Moreover, if “securing partisan advantage” is a legitimate state interest, legislators may feel compelled to test whether Rucho’s implicit interpretation of the Elections Clause can be smuggled outside the redistricting context.  Unlike a decision holding partisan-gerrymanders unlawful (which disarms both parties), Rucho creates a perverse incentive for legislators to reap the “first-mover” advantage that might come from applying the decision’s logic in new contexts.  After 2010, Republicans bet big that ambiguities in redistricting law would be resolved in their favor and they were rewarded.  Whether 2020 rewards the same behavior—or whether Anderson-Burdick can provide a meaningful backstop—remains to be seen.  Either way, a wave of new laws aimed at rigging democratic institutions would seem to be on the horizon.

In short, Rucho is built on a cynical theory of constitutional democracy, where the sovereignty of “the people” increasingly slips behind the power of the state.  Perhaps the Chief Justice is hoping that voters’ partisan rancor and ever-growing disillusionment will be aimed at Congress or state legislatures instead of the Court.  But it’s a sorry kind of institutionalism that aims only to be the last branch of government to burn—especially if that requires laying the kindling.

In the one-person one-vote context, the Supreme Court once recognized that legislatures can advance any number of legitimate state redistricting policies so long as those policies “are free from any taint of arbitrariness or discrimination.”[17]  Under Rucho, discrimination is a legitimate policy—and the state’s avowed goal of picking winners is granted the same deference as a choice between competitiveness, proportionality, symmetry, or keeping communities intact.  State supreme courts should reject the invitation to incorporate this antidemocratic instinct into their own charters.  And hopefully, in time, the Supreme Court will look back upon Rucho and say, “This is not law.”


[1] Rucho v. Common Cause, Slip Op. 7, 16, 34 (2019).

[2] See, e.g., Joshua A. Douglas, The Right to Vote Under State Constitutions, 67 Vand. L. Rev. 89 (2014).

[3] See G. Michael Parsons, Partisan Gerrymandering Under Federal and State Law, in America Votes! Challenges to Modern Election Law & Voting Rights (Jack Young & Ben Griffith eds., ABA, 4th ed.) (forthcoming 2019).  At the very least, including these claims alongside state-specific claims could provide a useful contrast to favor a more robust interpretation of the latter.
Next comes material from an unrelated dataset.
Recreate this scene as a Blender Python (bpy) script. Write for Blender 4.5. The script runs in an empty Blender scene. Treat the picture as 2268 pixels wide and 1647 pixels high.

[4] See Nat Stern, Don’t Answer That: Revisiting the Political Question Doctrine in State Courts, 21 U. Pa. J. Const. L. 153 (2018); Robert A. Schapiro, Contingency and Universalism in State Separation of Powers Discourse, 4 Roger Williams U. L. Rev. 79 (1998).

[5] See Will Baude, Can Federal Partisan Gerrymandering Claims be Brought in State Court?, Volokh Conspiracy (June 28, 2019). 
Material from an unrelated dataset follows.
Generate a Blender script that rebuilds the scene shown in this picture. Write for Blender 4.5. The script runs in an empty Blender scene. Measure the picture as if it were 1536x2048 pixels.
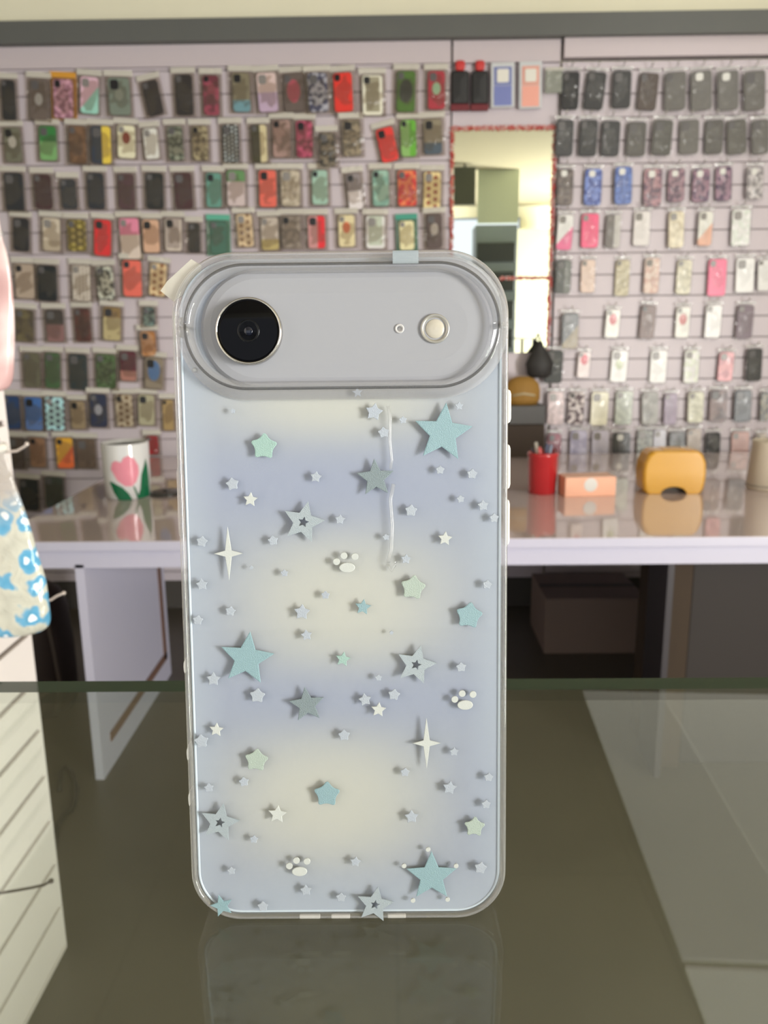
import bpy, bmesh, math, random
from mathutils import Vector, Matrix, Euler
random.seed(7)
C = bpy.context.scene.collection
R = math.radians

# ------------------------------------------------------------------ camera
F = 1640.0
CAM = Vector((0, 0, 1.35))
CR = Matrix.Rotation(R(0.72), 3, 'Z') @ Matrix.Rotation(R(90 - 13.0), 3, 'X') @ Matrix.Rotation(R(-0.62), 3, 'Z')
cd = bpy.data.cameras.new('camera')
cam = bpy.data.objects.new('camera', cd)
C.objects.link(cam)
cam.matrix_world = Matrix.Translation(CAM) @ CR.to_4x4()
cd.sensor_fit = 'HORIZONTAL'
cd.sensor_width = 36
cd.lens = 36 * F / 1536
cd.clip_start = 0.01
cd.dof.use_dof = True
cd.dof.focus_distance = 0.20
cd.dof.aperture_fstop = (cd.lens / 1000) / 0.0010
bpy.context.scene.camera = cam
vs = bpy.context.scene.view_settings
vs.view_transform = 'Standard'
vs.look = 'None'
vs.gamma = 1
vs.use_curve_mapping = False
vs.exposure = -0.36

# ------------------------------------------------------------------ world and daylight
w = bpy.data.worlds.new('world')
bpy.context.scene.world = w
w.use_nodes = True
w.node_tree.nodes['Background'].inputs[0].default_value = (0.80, 0.86, 1.0, 1)
w.node_tree.nodes['Background'].inputs[1].default_value = 0.6


def area(name, loc, rot, sx, sy, power, col):
    l = bpy.data.lights.new(name, 'AREA')
    l.shape = 'RECTANGLE'
    l.size, l.size_y, l.energy, l.color = sx, sy, power, col
    o = bpy.data.objects.new(name, l)
    C.objects.link(o)
    o.location = loc
    o.rotation_euler = rot
    return o


# daylight through the side window, right and a little behind the camera
area('window_light', (3.12, -1.75, 1.15), (0, R(90), R(0)), 1.9, 1.0, 520, (1.0, 0.985, 0.955))
# fill light added behind the camera, as daylight through an unseen shop front
area('shopfront_fill', (-0.6, -3.35, 1.55), (R(90), 0, 0), 4.4, 2.1, 30, (0.90, 0.94, 1.0))


def lin(c):
    return tuple((v / 255 / 12.92) if v / 255 <= .04045 else (((v / 255) + .055) / 1.055) ** 2.4 for v in c)


def ray(px, py):
    return CR @ Vector(((px - 768) / F, -(py - 1024) / F, -1))


def onp(px, py, P, N):
    d = ray(px, py)
    P = Vector(P); N = Vector(N)
    return CAM + d * ((P - CAM).dot(N) / d.dot(N))


def onY(px, py, Y): return onp(px, py, (0, Y, 0), (0, 1, 0))
def onZ(px, py, Z): return onp(px, py, (0, 0, Z), (0, 0, 1))
def onX(px, py, X): return onp(px, py, (X, 0, 0), (1, 0, 0))


# ------------------------------------------------------------------ materials
MC = {}


def newmat(name):
    m = bpy.data.materials.new(name)
    m.use_nodes = True
    return m, m.node_tree, m.node_tree.nodes['Principled BSDF']


def solid(name, c, rough=.5, metal=0, bump=0, bscale=80, spec=.5, var=0, vscale=6, coat=0):
    if name in MC: return MC[name]
    m, nt, b = newmat(name)
    col = lin(c) if max(c) > 1.01 else c
    b.inputs['Base Color'].default_value = (*col, 1)
    b.inputs['Roughness'].default_value = rough
    b.inputs['Metallic'].default_value = metal
    b.inputs['Specular IOR Level'].default_value = spec
    b.inputs['Coat Weight'].default_value = coat
    tc = nt.nodes.new('ShaderNodeTexCoord')
    if bump:
        n = nt.nodes.new('ShaderNodeTexNoise'); n.inputs['Scale'].default_value = bscale
        n.inputs['Detail'].default_value = 3
        nt.links.new(tc.outputs['Object'], n.inputs['Vector'])
        bp = nt.nodes.new('ShaderNodeBump'); bp.inputs['Strength'].default_value = bump
        bp.inputs['Distance'].default_value = .01
        nt.links.new(n.outputs[0], bp.inputs['Height'])
        nt.links.new(bp.outputs[0], b.inputs['Normal'])
    if var:
        n = nt.nodes.new('ShaderNodeTexNoise'); n.inputs['Scale'].default_value = vscale
        n.inputs['Detail'].default_value = 4
        nt.links.new(tc.outputs['Object'], n.inputs['Vector'])
        mx = nt.nodes.new('ShaderNodeMixRGB')
        mx.inputs[1].default_value = (*[v * (1 - var) for v in col], 1)
        mx.inputs[2].default_value = (*[min(1, v * (1 + var)) for v in col], 1)
        nt.links.new(n.outputs[0], mx.inputs[0])
        nt.links.new(mx.outputs[0], b.inputs['Base Color'])
    MC[name] = m
    return m


def clear(name, tint=(1, 1, 1), haze=.05, hcol=(.8, .8, .8), rough=.05, ior=1.45, bump=0, bscale=30, refl=1.0):
    """see-through plastic or glass: clear body, a little milky haze, mirror coat by fresnel"""
    if name in MC: return MC[name]
    m, nt, b = newmat(name)
    nt.nodes.remove(b)
    out = nt.nodes['Material Output']
    tr = nt.nodes.new('ShaderNodeBsdfTransparent'); tr.inputs[0].default_value = (*tint, 1)
    df = nt.nodes.new('ShaderNodeBsdfDiffuse'); df.inputs[0].default_value = (*hcol, 1)
    mx = nt.nodes.new('ShaderNodeMixShader'); mx.inputs[0].default_value = haze
    nt.links.new(tr.outputs[0], mx.inputs[1]); nt.links.new(df.outputs[0], mx.inputs[2])
    gl = nt.nodes.new('ShaderNodeBsdfGlossy'); gl.inputs['Roughness'].default_value = rough
    fr = nt.nodes.new('ShaderNodeFresnel')
    ge = nt.nodes.new('ShaderNodeNewGeometry')      # the far side of a sheet reflects like its near side
    iv = nt.nodes.new('ShaderNodeMapRange'); iv.inputs[3].default_value = ior; iv.inputs[4].default_value = 1 / ior
    nt.links.new(ge.outputs['Backfacing'], iv.inputs[0]); nt.links.new(iv.outputs[0], fr.inputs[0])
    fac = fr.outputs[0]
    if refl != 1:
        mm = nt.nodes.new('ShaderNodeMath'); mm.operation = 'MULTIPLY'; mm.inputs[1].default_value = refl
        mm.use_clamp = True
        nt.links.new(fac, mm.inputs[0]); fac = mm.outputs[0]
    m2 = nt.nodes.new('ShaderNodeMixShader')
    nt.links.new(fac, m2.inputs[0]); nt.links.new(mx.outputs[0], m2.inputs[1]); nt.links.new(gl.outputs[0], m2.inputs[2])
    if bump:
        tc = nt.nodes.new('ShaderNodeTexCoord')
        n = nt.nodes.new('ShaderNodeTexNoise'); n.inputs['Scale'].default_value = bscale
        n.inputs['Detail'].default_value = 2; n.inputs['Distortion'].default_value = 1.0
        nt.links.new(tc.outputs['Object'], n.inputs['Vector'])
        bp = nt.nodes.new('ShaderNodeBump'); bp.inputs['Strength'].default_value = bump
        bp.inputs['Distance'].default_value = .02
        nt.links.new(n.outputs[0], bp.inputs['Height'])
        nt.links.new(bp.outputs[0], gl.inputs['Normal']); nt.links.new(bp.outputs[0], fr.inputs['Normal'])
    nt.links.new(m2.outputs[0], out.inputs[0])
    MC[name] = m
    return m


def lamp_mat(name, col, s):
    m, nt, b = newmat(name)
    b.inputs['Base Color'].default_value = (.8, .8, .8, 1)
    b.inputs['Emission Color'].default_value = (*col, 1)
    b.inputs['Emission Strength'].default_value = s
    return m


ALB = 1.45


def alb(c):
    return tuple(min(.85, v * ALB) for v in lin(c))


def casemat(kind, a, b2=(200, 200, 195), rough=.45):
    """surface pattern of a printed phone case"""
    key = ('case', kind, a, b2)
    if key in MC: return MC[key]
    m, nt, b = newmat('printed_case')
    b.inputs['Roughness'].default_value = rough
    A = (*alb(a), 1); B = (*alb(b2), 1)
    if kind == 'plain':
        b.inputs['Base Color'].default_value = A
        MC[key] = m
        return m
    tc = nt.nodes.new('ShaderNodeTexCoord')
    sep = nt.nodes.new('ShaderNodeSeparateXYZ')
    nt.links.new(tc.outputs['Object'], sep.inputs[0])
    mix = nt.nodes.new('ShaderNodeMixRGB'); mix.inputs[1].default_value = A; mix.inputs[2].default_value = B
    rmp = nt.nodes.new('ShaderNodeValToRGB')

    def mth(op, x, y=None, z=None):
        n = nt.nodes.new('ShaderNodeMath'); n.operation = op
        for i, v in enumerate((x, y, z)):
            if v is None: continue
            if isinstance(v, (int, float)): n.inputs[i].default_value = v
            else: nt.links.new(v, n.inputs[i])
        return n.outputs[0]
    X, Z = sep.outputs[0], sep.outputs[2]
    lo, hi = .45, .55
    if kind in ('floral', 'blotch'):
        n = nt.nodes.new('ShaderNodeTexNoise'); n.inputs['Scale'].default_value = 45 if kind == 'floral' else 22
        n.inputs['Detail'].default_value = 1
        mp = nt.nodes.new('ShaderNodeMapping'); mp.inputs['Location'].default_value = (random.random() * 5, 0, random.random() * 5)
        nt.links.new(tc.outputs['Object'], mp.inputs[0]); nt.links.new(mp.outputs[0], n.inputs['Vector'])
        f = n.outputs[0]
    elif kind in ('dots', 'bigdots'):
        s = 62 if kind == 'dots' else 34
        fx = mth('SUBTRACT', mth('FRACT', mth('MULTIPLY', X, s)), .5)
        fz = mth('SUBTRACT', mth('FRACT', mth('ADD', mth('MULTIPLY', Z, s), mth('MULTIPLY', mth('FLOOR', mth('MULTIPLY', X, s)), .5))), .5)
        f = mth('SUBTRACT', 1, mth('SQRT', mth('ADD', mth('MULTIPLY', fx, fx), mth('MULTIPLY', fz, fz))))
        lo, hi = .66, .74
    elif kind == 'split':       # lower half of another colour
        f = mth('ADD', mth('MULTIPLY', mth('SUBTRACT', .075, Z), 30), .5)
    elif kind == 'diag':
        f = mth('ADD', mth('MULTIPLY', mth('SUBTRACT', mth('ADD', .06, mth('MULTIPLY', X, 1.2)), Z), 40), .5)
    elif kind == 'top':         # upper part of another colour
        f = mth('ADD', mth('MULTIPLY', mth('SUBTRACT', Z, .10), 30), .5)
    elif kind == 'foot':
        f = mth('ADD', mth('MULTIPLY', mth('SUBTRACT', .045, Z), 30), .5)
    elif kind == 'side':
        f = mth('ADD', mth('MULTIPLY', mth('SUBTRACT', X, .005), 80), .5)
    elif kind in ('oval', 'spot'):
        rx, rz = (.028, .045) if kind == 'oval' else (.017, .024)
        a1 = mth('DIVIDE', X, rx); a2 = mth('DIVIDE', mth('SUBTRACT', Z, .08), rz)
        f = mth('SUBTRACT', 1.5, mth('SQRT', mth('ADD', mth('MULTIPLY', a1, a1), mth('MULTIPLY', a2, a2))))
    elif kind == 'frame':       # bright border line
        f = mth('MAXIMUM', mth('ADD', mth('MULTIPLY', mth('SUBTRACT', mth('ABSOLUTE', X), .030), 200), .5),
                mth('ADD', mth('MULTIPLY', mth('SUBTRACT', mth('ABSOLUTE', mth('SUBTRACT', Z, .08)), .068), 200), .5))
    else:
        f = mth('ADD', 0, 0)
    rmp.color_ramp.elements[0].position = lo; rmp.color_ramp.elements[1].position = hi
    nt.links.new(f, rmp.inputs[0]); nt.links.new(rmp.outputs[0], mix.inputs[0])
    nt.links.new(mix.outputs[0], b.inputs['Base Color'])
    MC[key] = m
    return m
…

[6] See Parsons, supra note 3, at 10-11 (citing Schapiro, supra note 4).

[7] See Rucho Slip Op. 1, 14 (Kagan, J., dissenting); G. Michael Parsons, Gerrymandering & Justiciability: The Political Question Doctrine After Gill v. Whitford, 95 Ind. L.J. (forthcoming 2020) (to be updated).

[8] See generally Parsons, supra note 7.

[9] See id. at 44-45.

[10] Rucho, Slip Op. 19.

[11] Id. at 17-19.

[12] See G. Michael Parsons, Clearing the Political Thicket:  Why Political Gerrymandering for Partisan Advantage is Unconstitutional, 24 Wm. & Mary Bill Rts. J. 1107, 1138-44 (2016).

[13] See Rucho, Slip Op. 23 (stating that “securing partisan advantage” is “[a] permissible intent”).

[14] Roberts cites this as established precedent.  Id. at 12.  It is not.  Gaffney stated that a districting scheme “may be vulnerable if . . .political groups have . . . their voting strength invidiously minimized.”  412 U.S. 735, 754 (1973).  Hunt likewise involved a state interest in “partisan balance” in which a six/six Democrat/Republican delegation was sought, reflecting statewide voting strength.  See Parsons, supra note 12, at 1142.  Precedent cuts overwhelmingly against the idea that the state can disfavor individuals based on their political views.  See Justin Levitt, Intent is Enough: Invidious Partisanship in Redistricting, 59 Wm. & Mary L. Rev. 1993 (2018); Michael S. Kang, Gerrymandering and the Constitutional Norm Against Government Partisanship, 116 Mich. L. Rev. 351 (2017); Parsons, supra, note 12.

[15] See Parsons, note 7, at 34 (citing John Harrison, The Political Question Doctrines, 67 Am. U. L. Rev. 457 (2017)).

[16] See Harris v. Ariz. Indep. Redistricting Comm’n, 136 S. Ct. 1301, 1310 (2016) (“assuming, without deciding, that partisanship is an illegitimate redistricting factor” for purposes of a Larios-style one-person one-vote claim); Mahan v. Howell, 410 U.S. 315, 329 (1973) (upholding a “16-odd percent” population deviation because “[w]hile this percentage may well approach tolerable limits, [the State has not] sacrificed substantial equality to justifiable deviations”).

[17] Roman v. Sincock, 377 U.S. 695, 710 (1964).